Find each line with the word "this" and copy it.

*** Stored rows

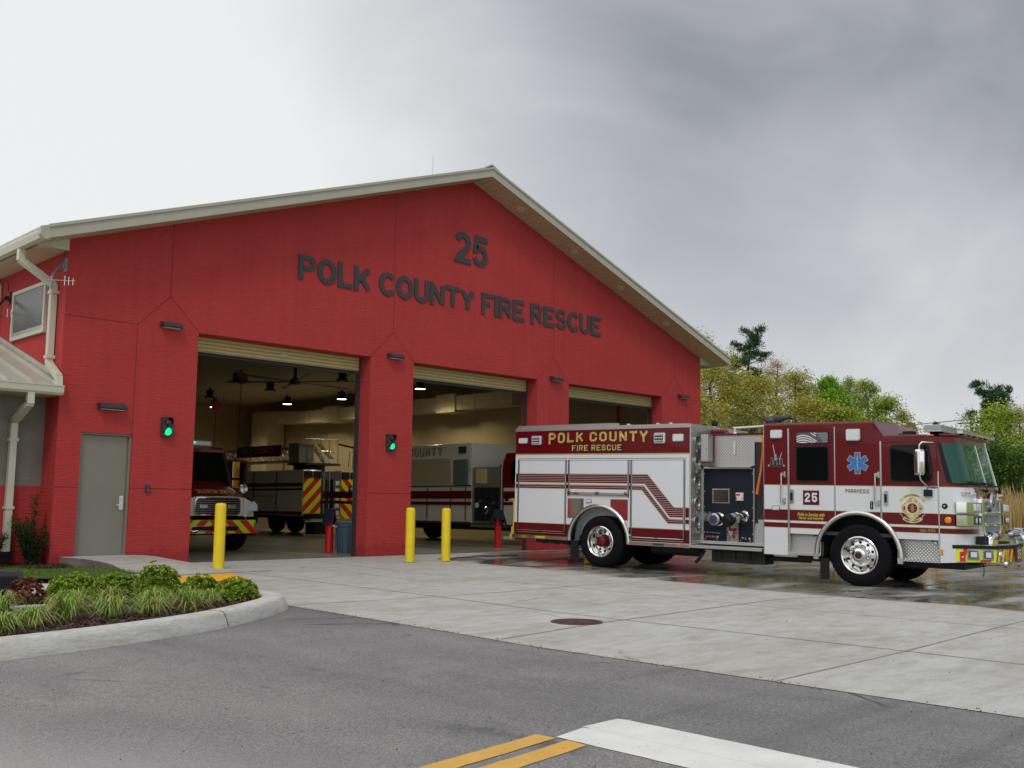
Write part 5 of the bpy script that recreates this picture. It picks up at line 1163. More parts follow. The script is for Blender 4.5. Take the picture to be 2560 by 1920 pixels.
# things seen through the glass: dash card
# side colours: white belt and stripes as thin skins
def skin(poly,mt,y=-.0035,nm='side_paint',par=None):
    m=MB(); m.prism(poly,'y',y,0,mt); return m
fr=lambda h: front_a(h,0)
def arcpts(h0,h1): return None
R2=.735
ax=lambda h: math.sqrt(max(0,R2*R2-(h-.53)**2))
def band(h0,h1,mt,m,y):
    """horizontal band between two heights, following the wheel arch"""
    ks=[h0+(h1-h0)*i/6 for i in range(7)]
    for sgn in (-1,1):
        inner=[(-.02+sgn*ax(h),h) for h in ks]
        if sgn<0: poly=[(-1.75,h0)]+inner+[(-1.75,h1)]
        else: poly=[(fr(h0),h0)]+inner+[(fr(h1),h1)]
        m.prism(poly,'y',y,0,mt)
m=MB(); y=-.0035
m.prism([(-1.75,1.287),(fr(1.287),1.287),(fr(1.5),1.5),(fr(1.733),1.733),(-1.75,1.733)],'y',y,0,WHT)
band(1.095,1.287,MARS,m,y); band(1.05,1.095,WHT,m,y); band(.966,1.05,MARS,m,y); band(.852,.966,WHT,m,y)
m.box(-1.75,-1.287,y,0,.468,.852,WHT); m.prism([(1.347,.482),(1.60,.502),(1.60,.852),(1.347,.852)],'y',y,0,WHT)
ep_(m,'side_paint',cabn)
m=MB(); y=-.0045
gline(m,[(-1.75,1.736),(fr(1.736),1.736)],y,.011)
for h in (1.291,1.092,1.053,.963):
    gline(m,[(-1.75,h),(-.02-ax(h),h)],y,.009); gline(m,[(-.02+ax(h),h),(fr(h),h)],y,.009)
ep_(m,'gold_line',cabn)
# gold pinstripe round the front too
m=MB()
for h in (1.736,1.29,1.093,1.052,.964):
    for a,b in zip(SS,SS[1:]): m.add([(front_a(h,a)+.004,a,h-.005),(front_a(h,b)+.004,b,h-.005),(front_a(h,b)+.004,b,h+.005),(front_a(h,a)+.004,a,h+.005)],[(0,1,2,3)],GOLDL)
ep_(m,'gold_line',ff)
def chs(x,h0,h1,w=.03,nm='door_edge_strip',mt=CHS):
    m=MB(); m.box(x-w/2,x+w/2,-.014,0,h0,h1,mt); return ep_(m,nm,cabn,.003)
chs(-1.272,.49,2.765,.034); chs(-.408,1.15,2.78,.022); chs(.402,1.13,2.51,.030); chs(1.352,.50,1.99,.022)
m=MB(); m.box(-1.757,-1.745,-.012,.05,.466,2.86,CHS); ep_(m,'door_edge_strip',cabn)
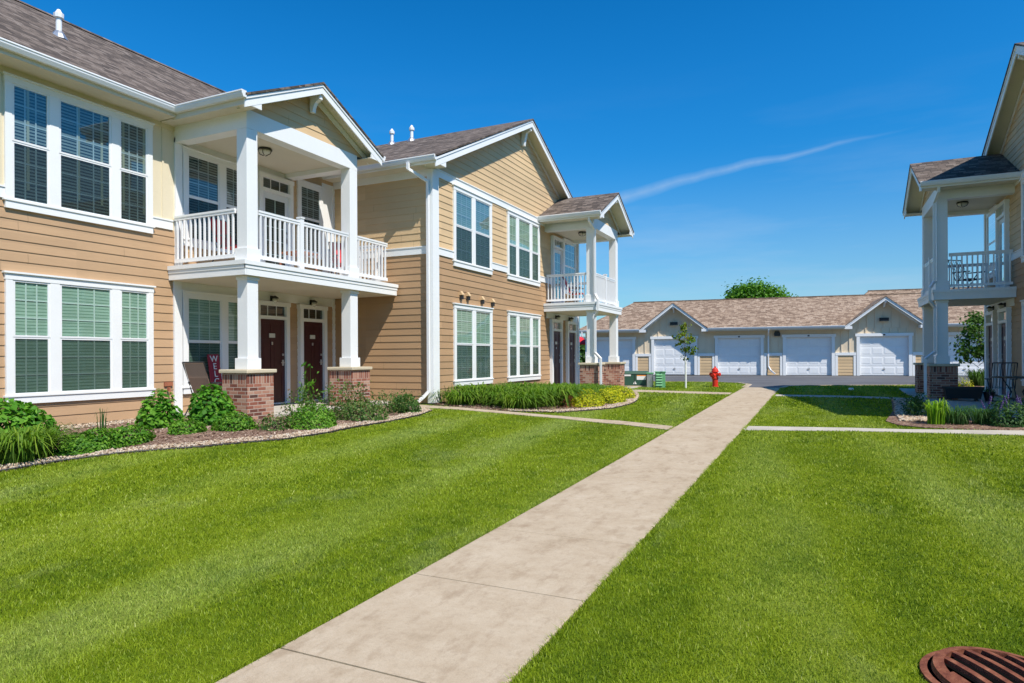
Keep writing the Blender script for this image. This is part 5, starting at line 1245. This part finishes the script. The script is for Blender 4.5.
# porch furniture
def folding_chair(x, y, z, rz, label, fab='fabric_tan', frame='metal_dark', name='folding_chair', group=None):
    t = thing(name, (x, y, z), label, 'chair', group, rotz=rz, local=True)   # seat faces -y
    m = MB()
    def slab(a, b, hw, th): 
        a, b = Vector(a), Vector(b); d = (b-a).normalized(); nn = Vector((0, -d.z, d.y))*th
        m.hexa([a+Vector((-hw, 0, 0)), a+Vector((hw, 0, 0)), b+Vector((hw, 0, 0)), b+Vector((-hw, 0, 0))], [a+Vector((-hw, 0, 0))+nn, a+Vector((hw, 0, 0))+nn, b+Vector((hw, 0, 0))+nn, b+Vector((-hw, 0, 0))+nn])
    if fab != 'metal_dark':
        slab((0, -.24, .42), (0, .2, .40), .23, .018); ob('seat', m, fab, t); m = MB(); slab((0, .2, .42), (0, .36, .74), .23, .018); slab((0, .36, .741), (0, .46, 1.02), .23, .018); ob('backrest', m, fab, t)
    else:
        for k in range(7): x0 = -.2+k*.067; m.tube([(x0, -.24, .42), (x0, .2, .40)], .008, 4)
        ob('seat', m, fab, t); m = MB()
        for k in range(7): x0 = -.2+k*.067; m.tube([(x0, .2, .40), (x0, .46, 1.02)], .007, 4)
        ob('backrest', m, fab, t)
    for s in (-1, 1):
        m = MB(); m.tube([(s*.25, -.32, 0), (s*.25, -.2, .42), (s*.25, .22, .40), (s*.25, .47, 1.04)], .014, 8); ob('side_frame', m, frame, t)
        m = MB(); m.tube([(s*.26, .42, 0), (s*.26, .1, .42), (s*.26, -.05, .62)], .013, 8); ob('leg', m, frame, t)
        m = MB(); m.tube([(s*.27, -.25, .62), (s*.27, .3, .64)], .018, 8); ob('armrest', m, frame, t)
    m = MB(); m.tube([(-.25, .47, 1.04), (.25, .47, 1.04)], .014, 8); m.tube([(-.25, -.3, .05), (.25, -.3, .05)], .012, 8); ob('cross_bar', m, frame, t); return t
folding_chair(-10.95, 9.25, .385, R(188), 'tan sling porch chair with dark frame behind the first brick pier')
def text_obj(name, body, size, loc, rot, mat, parent, ext=.004):
    c = bpy.data.curves.new(name, 'FONT'); c.body = body; c.size = size; c.extrude = ext; c.align_x = 'CENTER'; c.align_y = 'CENTER'
    tmp = bpy.data.objects.new(name+'_tmp', c); COL.objects.link(tmp); dg = bpy.context.evaluated_depsgraph_get(); dg.update()
    me = bpy.data.meshes.new_from_object(tmp.evaluated_get(dg)); bpy.data.objects.remove(tmp)
    me.materials.clear(); me.materials.append(MATS[mat]); o = bpy.data.objects.new(name, me); COL.objects.link(o); o.parent = parent; o.location = loc; o.rotation_euler = rot; ORG[o] = Vector((0, 0, 0)); return o
t = thing('welcome_sign', (-11.5, 9.95, .385), 'tall narrow red board with white letters leaning on the porch wall', 'sign', rotz=R(90), local=True)
m = MB(); m.hexa([(-.14, 0, 0), (.14, 0, 0), (.14, .02, 0), (-.14, .02, 0)], [(-.14, .22, 1.2), (.14, .22, 1.2), (.14, .24, 1.2), (-.14, .24, 1.2)]); ob('board', m, 'sign_red', t)
for i, ch in enumerate('WELCOME'):
    zz = 1.10-i*.16; text_obj('letter', ch, .19, (0, .22*zz/1.2-.008, zz), (R(90-10), 0, 0), 'sticker_white', t)
# upper balcony things (left building)
folding_chair(-10.9, 9.8, 3.35, R(95), 'red chair on the nearer balcony, left one behind the railing', 'red_fabric', group='red chairs on the nearer balcony')
folding_chair(-10.6, 12.9, 3.35, R(60), 'red chair on the nearer balcony, right one under the single window', 'red_fabric', group='red chairs on the nearer balcony')
def crate(x, y, z, w, h, mat, label, name):
    t = thing(name, (x, y, z), label, name.replace('_', ' '), local=True); m = MB(); m.box(-w, w, -w, w, h-.03, h); ob('table_top', m, mat, t, bevel=.005)
    for a in (-1, 1):
        for b in (-1, 1): q = MB(); q.box(a*(w-.03)-.015, a*(w-.03)+.015, b*(w-.03)-.015, b*(w-.03)+.015, 0, h-.03); ob('leg', q, mat, t)
crate(-10.6, 11.3, 3.35, .3, .5, 'terracotta', 'low brown table between the red balcony chairs', 'side_table')
folding_chair(-8.0, 22.5, 3.35, R(100), 'red chair on the balcony of the far left porch', 'red_fabric')
def patio_table(x, y, z, label, w=.5, h=.72):
    t = thing('patio_table', (x, y, z), label, 'table', local=True); m = MB(); m.lathe(0, 0, [(w, h-.03), (w, h), (w-.02, h+.005)], 20); ob('table_top', m, 'metal_dark', t)
    for k in range(4):
        a = k*math.pi/2+.6; q = MB(); q.tube([(w*.8*math.cos(a), w*.8*math.sin(a), h-.03), (w*.3*math.cos(a), w*.3*math.sin(a), h*.5), (w*.75*math.cos(a), w*.75*math.sin(a), 0)], .014, 6); ob('leg', q, 'metal_dark', t)
patio_table(4.2, 19.2, .25, 'black metal patio table by the wall at the right edge')
folding_chair(4.1, 20.3, .25, R(180), 'black patio chair standing behind the patio table', 'metal_dark')
folding_chair(3.9, 22.9, 3.26, R(40), 'dark chair on the balcony of the right building', 'metal_dark')
# low black grill / planter at the right pier
t = thing('planter_box', (3.45, 21.2, .26), 'long low black planter trough in front of the right brick pier', 'planter', local=True)
m = MB(); m.hexa([(-.38, -.14, .06), (.38, -.14, .06), (.38, .14, .06), (-.38, .14, .06)], [(-.44, -.18, .36), (.44, -.18, .36), (.44, .18, .36), (-.44, .18, .36)]); ob('trough', m, 'metal_dark', t)
m = MB(); m.box(-.45, .45, -.19, -.175, .33, .375); m.box(-.45, .45, .175, .19, .33, .375); ob('rim', m, 'metal_dark', t)
for s in (-1, 1): m = MB(); m.box(s*.3-.03, s*.3+.03, -.12, .12, 0, .06); ob('foot', m, 'metal_dark', t)
t = thing('flower_pot', (4.05, 21.3, .26), 'small dark pot on the patio right of the black planter', 'flower pot', local=True)
m = MB(); m.lathe(0, 0, [(.09, 0), (.13, .2), (.145, .2), (.145, .24), (.11, .24), (.1, .2)], 14); ob('pot', m, 'metal_dark', t)
P, U = dome_pts(120, .14, .14, .16); V, F = leaves(P+np.array([0, 0, .2]), U, .05*np.ones(120)); q = raw('foliage', V, F, 'leaf_dark', t, v=rng.random(240))
# red umbrella far behind the porch
t = thing('patio_umbrella', (-15.3, 42.6, .35), 'small red canopy seen past the porch doors beyond the drive', 'umbrella', local=True)
m = MB(); m.lathe(0, 0, [(.025, 0), (.025, 2.6)], 8); ob('pole', m, 'metal_light', t)
n = 8; m = MB(); m.rings([[(r*math.cos(2*math.pi*i/n), r*math.sin(2*math.pi*i/n), zz) for i in range(n)] for r, zz in ((1.55, 1.98), (1.5, 2.06), (.8, 2.38), (.05, 2.62))], cap=False); ob('canopy', m, 'canopy_red', t)
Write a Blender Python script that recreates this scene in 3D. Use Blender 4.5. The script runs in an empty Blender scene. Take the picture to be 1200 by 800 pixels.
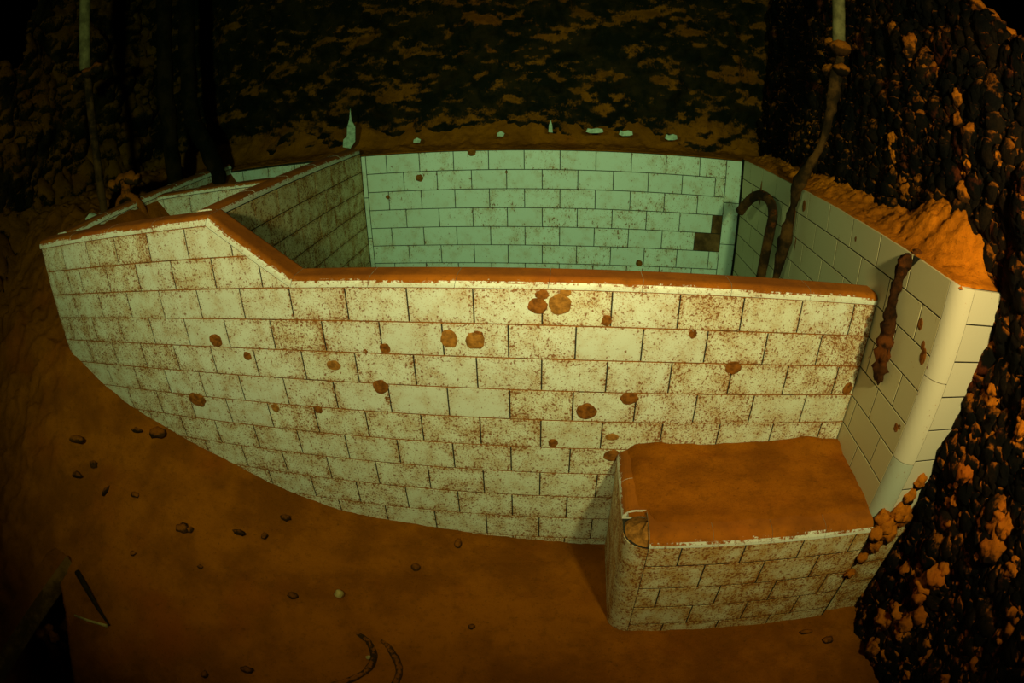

******

# Task response:
Write part 5 of the bpy script that recreates this picture. It picks up at line 1163. More parts follow. The script is for Blender 4.5. Take the picture to be 2560 by 1920 pixels.
Keep writing the Blender script for this image. This is part 5, starting at line 1245. This part finishes the script. The script is for Blender 4.5.
Write a Blender Python script that recreates this scene in 3D. Use Blender 4.5. The script runs in an empty Blender scene. Take the picture to be 1200 by 800 pixels.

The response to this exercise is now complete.